== Records to process

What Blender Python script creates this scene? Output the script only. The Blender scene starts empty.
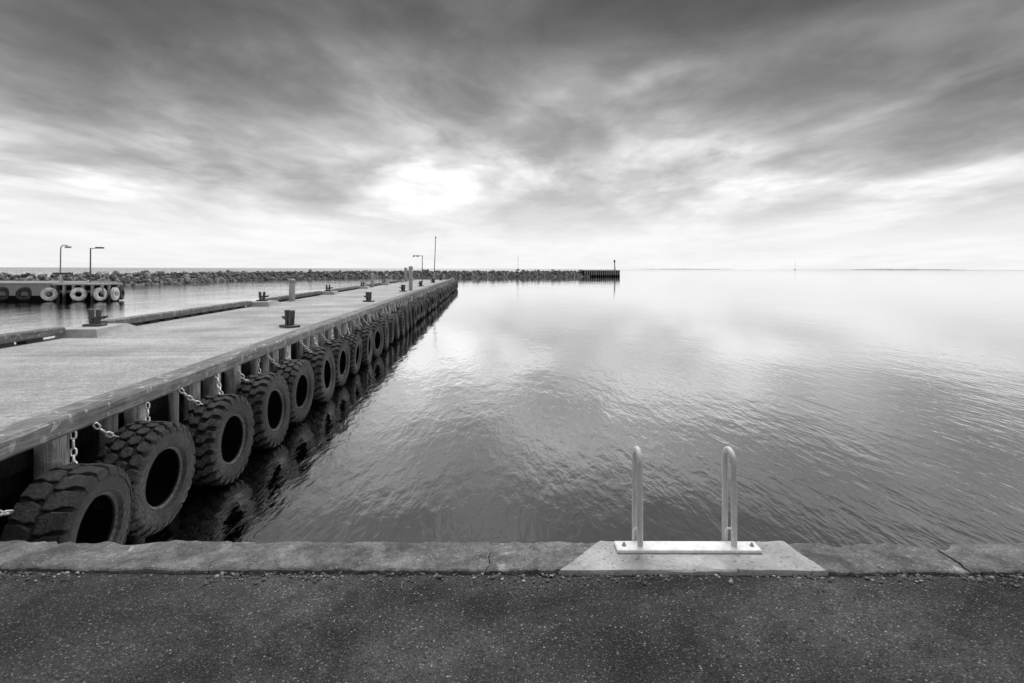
import bpy, math, random
from math import sin, cos, pi, radians, sqrt, atan2, exp
from mathutils import Vector, Matrix, noise as mnoise

random.seed(11)
SC = bpy.context.scene
COL = SC.collection
F = 540.0                      # focal length in pixels of a 1024-wide frame
CAM_H = 1.6
WATER_Z = -1.8

# ------------------------------------------------------------------ mesh builder
class MB:
    def __init__(self):
        self.v = []; self.f = []; self.mi = []; self.cur = 0
    def add(self, vs, fs, M=None):
        o = len(self.v)
        for p in vs:
            p = Vector(p)
            self.v.append(M @ p if M is not None else p)
        for f in fs:
            self.f.append([i + o for i in f]); self.mi.append(self.cur)
    def box(self, x0, x1, y0, y1, z0, z1, M=None, bev=0.0):
        if bev <= 0:
            vs = [(x, y, z) for z in (z0, z1) for y in (y0, y1) for x in (x0, x1)]
            fs = [(0, 2, 3, 1), (4, 5, 7, 6), (0, 1, 5, 4), (2, 6, 7, 3), (0, 4, 6, 2), (1, 3, 7, 5)]
            self.add(vs, fs, M); return
        b = bev
        # chamfered box : loop of 8 points on four levels
        def ring(ix, iy, z):
            X0, X1, Y0, Y1 = x0 + ix, x1 - ix, y0 + iy, y1 - iy
            c = b if ix == 0 else 0.0
            return [(X0 + c, Y0, z), (X1 - c, Y0, z), (X1, Y0 + c, z), (X1, Y1 - c, z),
                    (X1 - c, Y1, z), (X0 + c, Y1, z), (X0, Y1 - c, z), (X0, Y0 + c, z)]
        def ring2(z):
            X0, X1, Y0, Y1 = x0 + b, x1 - b, y0 + b, y1 - b
            c = b * 0.3
            return [(X0 + c, Y0, z), (X1 - c, Y0, z), (X1, Y0 + c, z), (X1, Y1 - c, z),
                    (X1 - c, Y1, z), (X0 + c, Y1, z), (X0, Y1 - c, z), (X0, Y0 + c, z)]
        vs = ring2(z0) + ring(0, 0, z0 + b) + ring(0, 0, z1 - b) + ring2(z1)
        fs = [tuple(reversed(range(8)))]
        for k in range(3):
            for i in range(8):
                j = (i + 1) % 8
                fs.append((k * 8 + i, k * 8 + j, k * 8 + 8 + j, k * 8 + 8 + i))
        fs.append(tuple(range(24, 32)))
        self.add(vs, fs, M)
    def tube(self, pts, r, n=10, cap=True, M=None, closed=False):
        pts = [Vector(p) for p in pts]; m = len(pts)
        rr = r if isinstance(r, (list, tuple)) else [r] * m
        vs = []; fs = []; up = None
        for i, p in enumerate(pts):
            if closed: t = pts[(i + 1) % m] - pts[i - 1]
            else: t = pts[min(i + 1, m - 1)] - pts[max(i - 1, 0)]
            t.normalize()
            if up is None:
                up = Vector((0, 0, 1)) if abs(t.z) < 0.9 else Vector((1, 0, 0))
            a = t.cross(up)
            if a.length < 1e-5: a = t.cross(Vector((0.3, 1, 0.2)))
            a.normalize(); b = a.cross(t).normalized(); up = b
            for k in range(n):
                q = 2 * pi * k / n
                vs.append(p + rr[i] * (cos(q) * a + sin(q) * b))
        last = m if closed else m - 1
        for i in range(last):
            j = (i + 1) % m
            for k in range(n):
                l = (k + 1) % n
                fs.append((i * n + k, i * n + l, j * n + l, j * n + k))
        if cap and not closed:
            fs.append(tuple(reversed(range(n)))); fs.append(tuple(range((m - 1) * n, m * n)))
        self.add(vs, fs, M)
    def revolve(self, prof, n=24, M=None, closed=False, cap=True):
        # prof : list of (r, z); revolved round z
        m = len(prof); vs = []; fs = []
        for k in range(n):
            q = 2 * pi * k / n
            for (r, z) in prof: vs.append((r * cos(q), r * sin(q), z))
        for k in range(n):
            l = (k + 1) % n
            for i in range(m if closed else m - 1):
                j = (i + 1) % m
                fs.append((k * m + i, l * m + i, l * m + j, k * m + j))
        if cap and not closed:
            if prof[0][0] > 1e-6: fs.append(tuple(reversed([k * m for k in range(n)])))
            if prof[-1][0] > 1e-6: fs.append(tuple(k * m + m - 1 for k in range(n)))
        self.add(vs, fs, M)
    def build(self, name, mats, parent=None, smooth=35, loc=None):
        me = bpy.data.meshes.new(name)
        me.from_pydata([tuple(p) for p in self.v], [], self.f)
        if not isinstance(mats, (list, tuple)): mats = [mats]
        for m in mats: me.materials.append(m)
        if len(mats) > 1: me.polygons.foreach_set('material_index', self.mi)
        me.validate(); me.update()
        if smooth:
            me.shade_smooth(); me.set_sharp_from_angle(angle=radians(smooth))
        o = bpy.data.objects.new(name, me); COL.objects.link(o)
        if parent is not None: o.parent = parent
        if loc is not None: o.location = loc
        return o

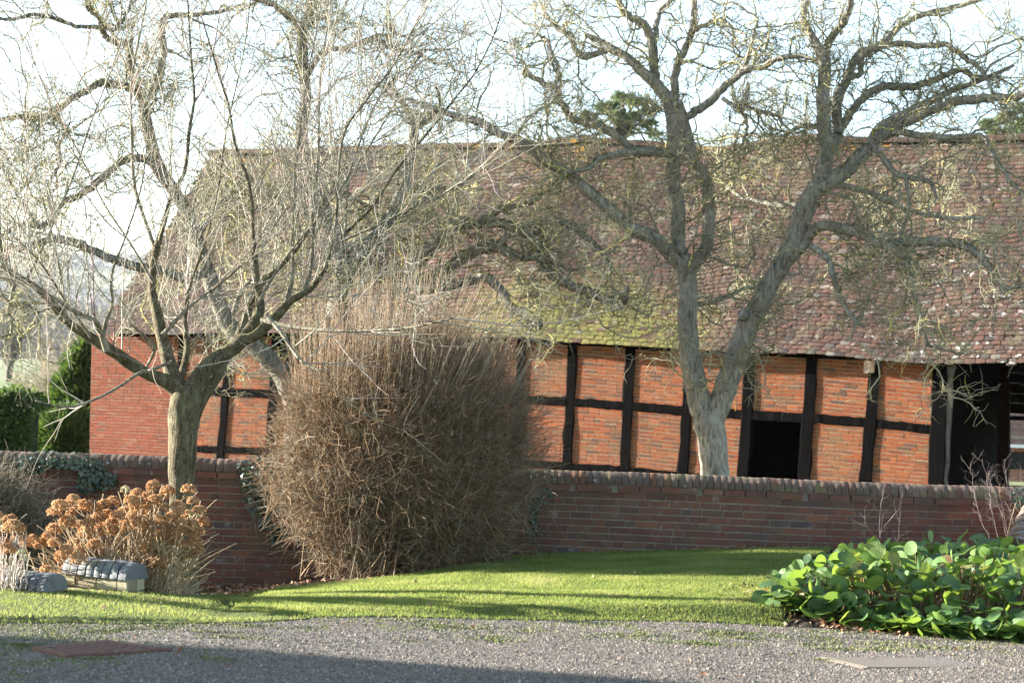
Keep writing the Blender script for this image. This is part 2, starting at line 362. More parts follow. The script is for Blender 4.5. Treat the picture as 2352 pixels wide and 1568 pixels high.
# ------------------------------------------------------------------ brick and tile pieces
def brick_var(seed, cham=.05):
    """unit brick, x -.5...5, z -.5...5, front face at y=-1 (towards the viewer), chamfered"""
    g = np.random.default_rng(seed); j = lambda k: g.normal(0, .012, (4, 3)) * np.array([.8, 0, 1.8]) * k
    f = np.array([(-.5, 0, -.5), (.5, 0, -.5), (.5, 0, .5), (-.5, 0, .5)], float)
    front = f * np.array([1 - cham * .35, 1, 1 - cham * 1.1]) + j(1) + np.array([0, -1, 0]); front[:, 1] += g.normal(0, .02, 4)
    mid = f + j(.6) + np.array([0, -.85, 0]); back = f + np.array([0, 0, 0])
    V = np.vstack([front, mid, back]); q = [(0, 1, 2, 3)]
    for o in (0, 4):
        for i in range(4): k = (i + 1) % 4; q.append((o + i, o + 4 + i, o + 4 + k, o + k))
    return V, np.array(q), None
BRICKS = [brick_var(s) for s in range(8)]
def m_brick(name, stops, dirt, patches=(), mossy=None, rough=.92):
    t = NT(name); p = t.piece(); c = t.ramp(p, stops)
    c = t.mix(t.math('MULTIPLY', t.step(t.noise(45, 5, .65), .4, .75), .55), c, t.mix(.6, c, dirt))
    c = t.mix(t.math('MULTIPLY', t.step(t.noise(1.1, 4), .42, .68), .45), c, dirt)
    for col, scl, lo, hi, amt in patches:
        c = t.mix(t.math('MULTIPLY', t.step(t.noise(scl, 4, .6), lo, hi), amt), c, col)
    if mossy: c = mossy(t, c)
    t.bump(t.noise(130, 5, .7), .55, .006); return t.done(c, rough, .15)

# ------------------------------------------------------------------ the barn
BO = P(207, 896, 40.0); BE = P(2352, 971, 31.18)
BU = unit((BE - BO) * np.array([1, 1, 0])); BN = np.array([BU[1], -BU[0], 0.0])   # along the front, outward
BUP = np.array([0, 0, 1.0])
def bw(u, w, z):
    return np.array([BO[0], BO[1], 0]) + BU * u + BN * w + BUP * z
def bpix(x, y, w=0.0):
    d = ray(x, y); o = np.array([0, 0, CAMZ]); a = np.array([BO[0], BO[1], 0]) + BN * w
    k = np.dot(a - o, BN) / np.dot(d, BN); p = o + d * k; return float(np.dot(p - a, BU)), float(p[2])
barn = empty('timber_framed_barn', bw(10, 0, 0), 'long timber-framed brick barn with sagging red tiled roof', 'barn')
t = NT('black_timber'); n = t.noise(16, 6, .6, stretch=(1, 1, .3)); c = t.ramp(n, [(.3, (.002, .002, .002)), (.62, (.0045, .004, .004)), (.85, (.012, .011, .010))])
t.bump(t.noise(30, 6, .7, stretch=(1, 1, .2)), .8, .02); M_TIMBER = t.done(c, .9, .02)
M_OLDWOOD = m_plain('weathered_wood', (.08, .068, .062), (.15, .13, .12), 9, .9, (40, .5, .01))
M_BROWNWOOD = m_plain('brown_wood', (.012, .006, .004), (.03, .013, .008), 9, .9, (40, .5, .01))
M_MORTAR = m_plain('lime_mortar', (.15, .115, .078), (.25, .20, .145), 20, .95, (90, .6, .01))

def beam(name, a, b, wa, wb, w0, w1, parent, mat=None, seg=9, jit=.012):
    """timber in the barn's front between (u,z) points a and b, widths wa to wb, from depth w0 (back) to w1 (face)"""
    a, b = np.array(a), np.array(b); d = unit(b - a); nrm = np.array([-d[1], d[0]]); m = MB(); rings = []
    for k in range(seg + 1):
        f = k / seg; c = a + (b - a) * f + nrm * rng.normal(0, jit * .5); h = (wa + (wb - wa) * f) / 2; e = rng.normal(0, jit, 4); fo = rng.normal(0, .004)
        q = [c - nrm * (h + e[0]), c + nrm * (h + e[1])]
        rings.append([bw(q[0][0], w0, q[0][1]), bw(q[1][0], w0, q[1][1]), bw(q[1][0], w1 - .015, q[1][1]), bw(*((c + nrm * (h - .015))[[0]]), w1 + fo, (c + nrm * (h - .015))[1]),
                      bw(*((c - nrm * (h - .015))[[0]]), w1 + fo, (c - nrm * (h - .015))[1]), bw(q[0][0], w1 - .015, q[0][1])])
    for k, r in enumerate(rings):
        m.v += [tuple(p) for p in r]
        if k:
            o = (k - 1) * 6
            for i in range(6): j = (i + 1) % 6; m.f.append((o + i, o + j, o + 6 + j, o + 6 + i))
    m.f += [(5, 4, 3, 2, 1, 0), tuple((len(rings) - 1) * 6 + i for i in range(6))]
    return m.build(name, mat or M_TIMBER, parent)

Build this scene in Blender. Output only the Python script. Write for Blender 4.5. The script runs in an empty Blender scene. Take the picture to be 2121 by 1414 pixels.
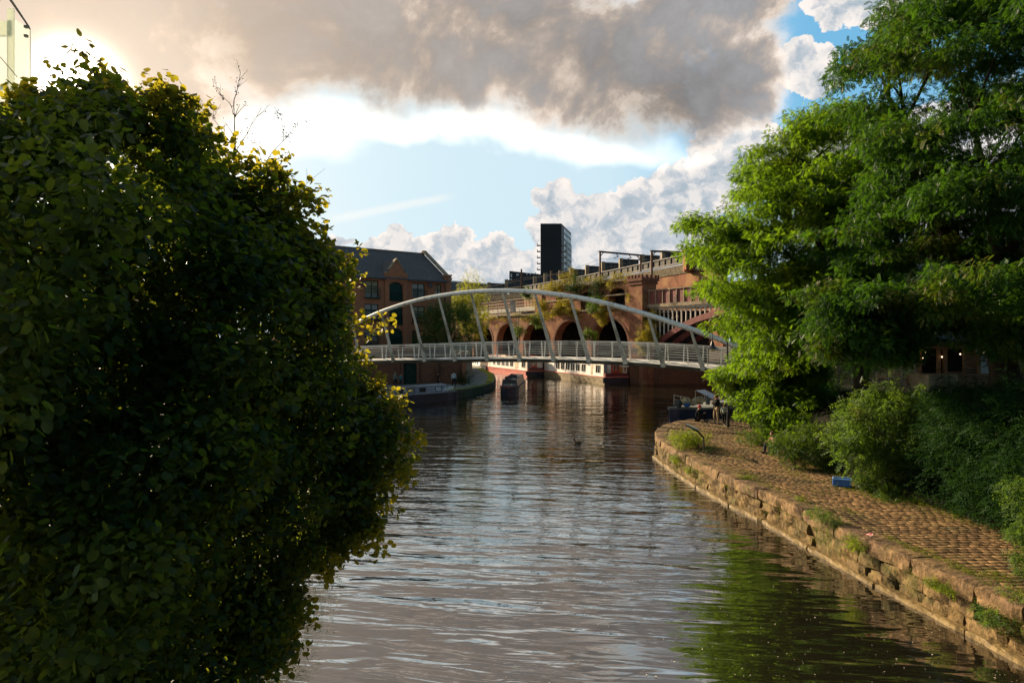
import bpy, bmesh, math, random
import numpy as np
from mathutils import Vector, Matrix
R = math.radians
rng = np.random.default_rng(7)
random.seed(7)
scene = bpy.context.scene
# ---------------------------------------------------------------- camera
F, HX, HY, H = 1414.0, 1060.5, 704.0, 6.0       # focal length in photo pixels, horizon, eye height (m)
cam_d = bpy.data.cameras.new('camera'); cam = bpy.data.objects.new('camera', cam_d)
scene.collection.objects.link(cam); scene.camera = cam
cam.location = (0, 0, H); cam.rotation_euler = (R(90), 0, 0)
cam_d.sensor_width = 36; cam_d.lens = 24; cam_d.shift_y = -3 / 2121
cam_d.clip_start = 0.05; cam_d.clip_end = 9000
# ---------------------------------------------------------------- render settings
scene.render.engine = 'CYCLES'
scene.view_settings.view_transform = 'Standard'; scene.view_settings.look = 'None'
scene.view_settings.gamma = 1; scene.view_settings.use_curve_mapping = False
EXPO = 1.25
scene.view_settings.exposure = EXPO
scene.cycles.use_denoising = True
scene.cycles.max_bounces = 7; scene.cycles.transparent_max_bounces = 16
scene.cycles.diffuse_bounces = 3; scene.cycles.glossy_bounces = 3; scene.cycles.transmission_bounces = 4
scene.cycles.sample_clamp_indirect = 4
# ---------------------------------------------------------------- sun
SUN_AZ = math.atan((160 - HX) / F)                       # sun seen at the upper left of the photo
SUN_EL = math.atan((HY - 180) / F * math.cos(SUN_AZ))
LAMP_AZ, LAMP_EL = SUN_AZ - R(8), SUN_EL + R(2.5)
LAMP = Vector((math.sin(LAMP_AZ) * math.cos(LAMP_EL), math.cos(LAMP_AZ) * math.cos(LAMP_EL), math.sin(LAMP_EL)))
SUN = Vector((math.sin(SUN_AZ) * math.cos(SUN_EL), math.cos(SUN_AZ) * math.cos(SUN_EL), math.sin(SUN_EL)))
sun_d = bpy.data.lights.new('sun', 'SUN'); sun_d.energy = 5.0; sun_d.angle = R(0.5); sun_d.color = (1.0, 0.79, 0.53)
sun = bpy.data.objects.new('sun', sun_d); scene.collection.objects.link(sun)
sun.rotation_euler = (-LAMP).to_track_quat('-Z', 'Y').to_euler()
sun.location = (-40, 60, 60)
# ---------------------------------------------------------------- node helpers
class NT:
    def __init__(s, tree): s.t = tree; s.n = tree.nodes; s.l = tree.links
    def node(s, typ, ins=None, **kw):
        n = s.n.new(typ)
        for k, v in kw.items(): setattr(n, k, v)
        for k, v in (ins or {}).items(): s.put(n.inputs[k], v)
        return n
    def put(s, sock, v):
        if v is None: return
        if isinstance(v, bpy.types.NodeSocket): s.l.new(v, sock)
        else:
            if isinstance(v, (tuple, list)) and len(v) == 3 and sock.type == 'RGBA': v = (*v, 1)
            sock.default_value = v
    def m(s, op, a, b=0.0, c=0.0, clamp=False):
        n = s.n.new('ShaderNodeMath'); n.operation = op; n.use_clamp = clamp
        for i, v in enumerate((a, b, c)): s.put(n.inputs[i], v)
        return n.outputs[0]
    def v(s, op, a, b=None):
        n = s.n.new('ShaderNodeVectorMath'); n.operation = op
        s.put(n.inputs[0], a); s.put(n.inputs[1], b)
        return n.outputs['Value'] if op in ('DOT_PRODUCT', 'LENGTH') else n.outputs['Vector']
    def step(s, x, a, b, lo=0.0, hi=1.0, smooth=True):
        n = s.n.new('ShaderNodeMapRange')
        if smooth: n.interpolation_type = 'SMOOTHSTEP'
        for i, v in enumerate((x, a, b, lo, hi)): s.put(n.inputs[i], v)
        return n.outputs[0]
    def noise(s, vec, scale, detail=4, rough=0.55, dist=0.0, dim='3D'):
        n = s.n.new('ShaderNodeTexNoise'); n.noise_dimensions = dim
        s.put(n.inputs['Vector'], vec); s.put(n.inputs['Scale'], scale); s.put(n.inputs['Detail'], detail)
        s.put(n.inputs['Roughness'], rough); s.put(n.inputs['Distortion'], dist)
        return n.outputs[0]
    def mix(s, f, a, b, mode='MIX', clampf=True):
        n = s.n.new('ShaderNodeMix'); n.data_type = 'RGBA'; n.blend_type = mode; n.clamp_factor = clampf
        s.put(n.inputs[0], f); s.put(n.inputs[6], a); s.put(n.inputs[7], b)
        return n.outputs[2]
    def ramp(s, x, stops):
        n = s.n.new('ShaderNodeValToRGB'); s.put(n.inputs[0], x)
        e = n.color_ramp.elements
        while len(e) < len(stops): e.new(0.5)
        for i, (p, c) in enumerate(stops): e[i].position = p; e[i].color = (*c, 1)
        return n.outputs[0]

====

Problem |
Show each line holding the word "picture".

Reply to the exercise |
Keep writing the Blender script for this image. This is part 2, starting at line 362. More parts follow. The script is for Blender 4.5. Treat the picture as 2352 pixels wide and 1568 pixels high.
Build this scene in Blender. Output only the Python script. Write for Blender 4.5. The script runs in an empty Blender scene. Take the picture to be 2121 by 1414 pixels.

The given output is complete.